**Given information**
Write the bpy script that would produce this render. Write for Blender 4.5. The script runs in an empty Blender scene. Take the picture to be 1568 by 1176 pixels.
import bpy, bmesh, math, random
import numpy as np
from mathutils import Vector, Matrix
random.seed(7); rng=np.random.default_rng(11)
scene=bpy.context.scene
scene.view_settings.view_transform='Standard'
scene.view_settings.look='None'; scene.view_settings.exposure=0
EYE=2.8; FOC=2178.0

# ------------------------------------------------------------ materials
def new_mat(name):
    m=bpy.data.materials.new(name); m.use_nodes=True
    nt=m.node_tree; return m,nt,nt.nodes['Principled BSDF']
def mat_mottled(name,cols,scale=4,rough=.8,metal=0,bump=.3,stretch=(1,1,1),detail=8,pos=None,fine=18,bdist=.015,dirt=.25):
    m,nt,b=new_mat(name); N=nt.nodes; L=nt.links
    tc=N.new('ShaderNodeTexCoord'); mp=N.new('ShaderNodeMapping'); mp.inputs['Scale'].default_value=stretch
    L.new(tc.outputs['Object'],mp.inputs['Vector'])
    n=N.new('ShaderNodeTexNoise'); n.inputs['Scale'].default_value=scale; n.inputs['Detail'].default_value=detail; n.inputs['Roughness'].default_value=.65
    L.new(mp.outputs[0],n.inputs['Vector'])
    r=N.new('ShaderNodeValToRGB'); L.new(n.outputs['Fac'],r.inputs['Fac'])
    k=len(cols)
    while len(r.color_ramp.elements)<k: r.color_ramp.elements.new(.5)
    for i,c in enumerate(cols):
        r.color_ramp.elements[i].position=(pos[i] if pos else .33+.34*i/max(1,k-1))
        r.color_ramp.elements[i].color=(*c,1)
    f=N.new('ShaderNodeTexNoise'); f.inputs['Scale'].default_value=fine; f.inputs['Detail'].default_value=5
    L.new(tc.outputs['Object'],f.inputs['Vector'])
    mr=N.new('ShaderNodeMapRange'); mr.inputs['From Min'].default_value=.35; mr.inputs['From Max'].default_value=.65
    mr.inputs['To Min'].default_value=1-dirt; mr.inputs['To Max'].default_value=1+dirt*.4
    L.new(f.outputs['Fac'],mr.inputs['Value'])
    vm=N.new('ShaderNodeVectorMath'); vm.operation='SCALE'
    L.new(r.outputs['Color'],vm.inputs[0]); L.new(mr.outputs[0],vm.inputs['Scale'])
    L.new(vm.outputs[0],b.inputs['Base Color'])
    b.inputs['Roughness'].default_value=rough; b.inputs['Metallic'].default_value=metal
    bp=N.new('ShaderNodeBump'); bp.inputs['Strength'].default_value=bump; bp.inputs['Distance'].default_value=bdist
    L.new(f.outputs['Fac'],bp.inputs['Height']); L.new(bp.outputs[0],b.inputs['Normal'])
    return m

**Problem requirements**
Print, please, the lines above from the very first through the one that holds "EYE=2.8; FOC=2178.0", both included, word for word and with nothing else.

**Completed task**
Write the bpy script that would produce this render. Write for Blender 4.5. The script runs in an empty Blender scene. Take the picture to be 1568 by 1176 pixels.
import bpy, bmesh, math, random
import numpy as np
from mathutils import Vector, Matrix
random.seed(7); rng=np.random.default_rng(11)
scene=bpy.context.scene
scene.view_settings.view_transform='Standard'
scene.view_settings.look='None'; scene.view_settings.exposure=0
EYE=2.8; FOC=2178.0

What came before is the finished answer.